The FDA’s foot-dragging eventually prompted a lawsuit from anti-nicotine groups, which in turn promoted federal courts to set some deadlines. New tobacco product makers had to submit pre-market authorization applications to the FDA by September 2020 and those products needed to receive that authorization by September 2021 in order to be sold legally.
Receiving the FDA’s pre-market authorization turned out to be a high bar. Companies hoping to sell their innovative, stimulative, flavorful wares must show to the agency’s satisfaction that the legal availability of their product makes people less likely to consume tobacco products they’re currently using, without encouraging non-users to start.
Individual flavors and nicotine levels also require separate FDA approvals. (The 20 Zyn products approved by the agency yesterday cover ten of the brand’s flavors offered in the three- and six-milligram nicotine doses.)

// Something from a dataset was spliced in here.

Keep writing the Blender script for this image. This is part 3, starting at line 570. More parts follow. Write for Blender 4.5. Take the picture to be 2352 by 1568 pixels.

The result was that the September 2021 deadline came and went without the agency granting pre-market authorization to almost all manufacturers who’d applied for it.
At the same time, the agency had not explicitly denied the vast majority of those applications either.
This left Zyn, Juul, and your local vape shop in the uncomfortable position of selling products that lacked explicit legal FDA approval but had yet to be explicitly denied that approval by the agency.
It’s only been the agency’s lack of resources and discretion that’s stopped every non-authorized product from being pulled from store shelves and sellers hit with heavy fines.
Republicans in Congress have pointed out the absurdity of the current regulatory environment where illegal vape products are being sold just miles from the FDA’s own headquarters.
Yesterday’s decision by the FDA will allow the makers of Zyn (Phillip Morris International subsidiary Swedish Match) to sleep more soundly at night—provided they haven’t consumed too much of their own product right before bedtime.